How to calculate average of pixel values around a coordinate?

I have tried to figure this one out but so far without much success. I need to calculate the average of the pixel values within a distance from a certain coordinate. To be able to script this I need to be able to give a coordinate and a radius. Does anyone have any ideas?

Do you just need this for a list of coordinates or do you want a lowpass filtered image? Different solutions I think. If I had to do this in GMT I would

  1. Convert my image to red, green, blue grids via grdmix
  2. Filter each component grid with a boxcar filter of desired diameter
  3. Either convert the filtered grids back to an image via grdmix or sample the three grids at your desired coordinates.

There may be simpler non-GMT solutions depending on the initial question.

I need to do this for a single coordinate and a given radius.

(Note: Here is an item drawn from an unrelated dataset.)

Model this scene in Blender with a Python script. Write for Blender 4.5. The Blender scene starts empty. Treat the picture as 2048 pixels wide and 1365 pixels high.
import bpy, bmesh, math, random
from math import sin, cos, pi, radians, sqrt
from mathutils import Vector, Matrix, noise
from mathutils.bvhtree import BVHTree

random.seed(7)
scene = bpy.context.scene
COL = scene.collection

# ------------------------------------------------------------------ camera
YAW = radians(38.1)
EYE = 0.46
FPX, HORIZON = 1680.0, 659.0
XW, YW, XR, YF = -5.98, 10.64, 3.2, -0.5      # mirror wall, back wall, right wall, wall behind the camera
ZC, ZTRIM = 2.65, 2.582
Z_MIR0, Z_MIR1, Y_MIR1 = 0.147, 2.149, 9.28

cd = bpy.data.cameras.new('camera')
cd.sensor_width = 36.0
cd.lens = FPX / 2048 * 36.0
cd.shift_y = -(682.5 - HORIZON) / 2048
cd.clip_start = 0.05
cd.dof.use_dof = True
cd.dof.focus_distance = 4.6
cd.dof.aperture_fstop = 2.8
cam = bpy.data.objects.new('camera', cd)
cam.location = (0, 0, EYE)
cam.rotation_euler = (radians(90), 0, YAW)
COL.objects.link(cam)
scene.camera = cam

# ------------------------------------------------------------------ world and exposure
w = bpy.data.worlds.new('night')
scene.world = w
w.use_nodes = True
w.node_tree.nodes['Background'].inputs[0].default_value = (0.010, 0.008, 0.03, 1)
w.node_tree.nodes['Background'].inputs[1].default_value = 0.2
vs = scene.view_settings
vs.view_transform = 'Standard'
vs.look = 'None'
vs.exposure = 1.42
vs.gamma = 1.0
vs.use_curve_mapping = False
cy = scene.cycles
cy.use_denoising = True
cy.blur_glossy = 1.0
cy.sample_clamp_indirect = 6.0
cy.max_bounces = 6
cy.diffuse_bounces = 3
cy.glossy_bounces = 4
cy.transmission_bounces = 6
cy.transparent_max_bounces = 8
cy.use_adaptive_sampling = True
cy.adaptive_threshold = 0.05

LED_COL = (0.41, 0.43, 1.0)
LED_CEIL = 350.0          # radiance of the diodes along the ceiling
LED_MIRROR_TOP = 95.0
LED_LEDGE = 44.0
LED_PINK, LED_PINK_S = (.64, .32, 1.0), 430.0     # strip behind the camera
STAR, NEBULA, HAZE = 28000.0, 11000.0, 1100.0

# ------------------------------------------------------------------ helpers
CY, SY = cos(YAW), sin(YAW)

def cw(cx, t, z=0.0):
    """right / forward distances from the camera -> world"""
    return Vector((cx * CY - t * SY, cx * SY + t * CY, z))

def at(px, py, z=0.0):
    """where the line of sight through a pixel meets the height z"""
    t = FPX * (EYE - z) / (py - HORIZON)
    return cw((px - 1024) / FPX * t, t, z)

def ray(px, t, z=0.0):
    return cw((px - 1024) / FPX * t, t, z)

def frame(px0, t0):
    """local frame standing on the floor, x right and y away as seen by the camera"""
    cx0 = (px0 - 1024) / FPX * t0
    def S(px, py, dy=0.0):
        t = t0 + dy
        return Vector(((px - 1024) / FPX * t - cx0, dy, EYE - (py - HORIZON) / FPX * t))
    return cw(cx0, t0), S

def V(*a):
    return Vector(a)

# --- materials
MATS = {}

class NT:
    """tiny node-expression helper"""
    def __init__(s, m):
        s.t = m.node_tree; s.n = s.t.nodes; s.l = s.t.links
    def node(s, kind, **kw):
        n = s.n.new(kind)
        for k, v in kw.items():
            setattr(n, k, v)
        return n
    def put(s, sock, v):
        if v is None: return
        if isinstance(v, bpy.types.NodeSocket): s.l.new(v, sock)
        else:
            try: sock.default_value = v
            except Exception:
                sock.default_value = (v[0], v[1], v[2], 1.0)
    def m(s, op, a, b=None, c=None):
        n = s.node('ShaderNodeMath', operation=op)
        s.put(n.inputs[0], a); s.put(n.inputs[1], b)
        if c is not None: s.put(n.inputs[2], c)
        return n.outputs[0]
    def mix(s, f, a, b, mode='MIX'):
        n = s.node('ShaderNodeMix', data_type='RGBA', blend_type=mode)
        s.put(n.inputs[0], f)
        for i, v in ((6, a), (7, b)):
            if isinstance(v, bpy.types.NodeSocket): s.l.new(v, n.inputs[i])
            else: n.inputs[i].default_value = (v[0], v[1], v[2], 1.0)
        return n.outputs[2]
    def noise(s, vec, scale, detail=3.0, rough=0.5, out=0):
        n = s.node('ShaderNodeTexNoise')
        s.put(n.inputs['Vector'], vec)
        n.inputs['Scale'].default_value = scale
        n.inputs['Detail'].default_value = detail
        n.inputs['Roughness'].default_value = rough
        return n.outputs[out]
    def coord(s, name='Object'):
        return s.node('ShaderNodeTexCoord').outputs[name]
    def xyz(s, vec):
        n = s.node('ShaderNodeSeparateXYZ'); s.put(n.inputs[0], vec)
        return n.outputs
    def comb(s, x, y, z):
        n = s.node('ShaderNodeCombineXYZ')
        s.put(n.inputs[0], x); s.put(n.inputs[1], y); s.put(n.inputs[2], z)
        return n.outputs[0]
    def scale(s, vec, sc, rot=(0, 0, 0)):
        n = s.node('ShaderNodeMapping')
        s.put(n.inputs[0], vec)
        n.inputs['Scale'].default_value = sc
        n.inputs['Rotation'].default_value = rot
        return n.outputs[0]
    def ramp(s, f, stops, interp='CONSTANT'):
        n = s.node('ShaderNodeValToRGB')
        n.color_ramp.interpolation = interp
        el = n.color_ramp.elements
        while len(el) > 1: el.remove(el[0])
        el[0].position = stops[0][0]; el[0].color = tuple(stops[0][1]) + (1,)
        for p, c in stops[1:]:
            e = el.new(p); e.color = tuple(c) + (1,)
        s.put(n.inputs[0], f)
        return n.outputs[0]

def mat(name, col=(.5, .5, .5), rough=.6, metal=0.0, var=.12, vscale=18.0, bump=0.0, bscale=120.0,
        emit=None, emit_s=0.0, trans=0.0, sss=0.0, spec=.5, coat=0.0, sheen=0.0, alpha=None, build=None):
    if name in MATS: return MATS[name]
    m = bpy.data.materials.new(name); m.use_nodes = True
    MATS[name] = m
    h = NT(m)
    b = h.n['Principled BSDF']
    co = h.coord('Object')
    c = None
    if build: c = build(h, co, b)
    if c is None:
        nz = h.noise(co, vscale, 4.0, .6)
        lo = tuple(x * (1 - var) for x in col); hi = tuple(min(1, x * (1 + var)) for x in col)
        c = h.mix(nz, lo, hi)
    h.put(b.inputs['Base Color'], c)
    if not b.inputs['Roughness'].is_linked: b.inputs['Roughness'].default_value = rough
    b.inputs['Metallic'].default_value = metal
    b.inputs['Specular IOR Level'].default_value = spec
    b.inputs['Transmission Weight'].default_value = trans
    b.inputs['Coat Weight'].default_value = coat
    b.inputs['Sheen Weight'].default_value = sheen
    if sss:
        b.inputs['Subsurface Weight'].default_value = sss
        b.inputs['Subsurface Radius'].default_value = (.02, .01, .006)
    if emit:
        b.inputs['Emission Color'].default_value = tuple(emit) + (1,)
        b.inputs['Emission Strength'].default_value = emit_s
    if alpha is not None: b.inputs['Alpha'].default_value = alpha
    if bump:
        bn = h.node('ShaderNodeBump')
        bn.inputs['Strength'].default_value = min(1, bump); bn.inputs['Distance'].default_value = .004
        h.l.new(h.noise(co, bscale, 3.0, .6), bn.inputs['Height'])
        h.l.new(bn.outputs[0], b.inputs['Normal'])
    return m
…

The image(es) has just one single band and I need to return the average value for the pixels within the radius for further processing. I can sample one single pixel with grdtrack but instead of a single pixel I need to either get the values for all pixels within the given radius or the average of the pixels within the radius.

I assume we are talking very local calculations here (not average over a 4000 km circle). Maybe this scheme would work:

  1. Given your lon,lat, radius, use grdcut -Slon/lat/radius+n to extract a grid which only has values inside the circle and NaN outside.
  2. Use grdinfo -L2 on that grid to report the mean value

May not be fast but may not matter to you.

Yes, the calculations are local 0.5 to 1 km or so. I tried grdcut but it is unusably slow. I have ~100 grd files I need to sample in a specific location but grdcut is taking 10+ minutes per file when using -Slon/lat/radius+n

Probably you can then do a rectangular crude grdcut first to only get a tiny rectangular grid that is ensured to contain the circle, then run the slow part on that small grid. E.g., compute your w/e/s/n for the rectangular subset using Lon and lat +/- radius (in degrees if geographic files) plus 10% padding to be sure.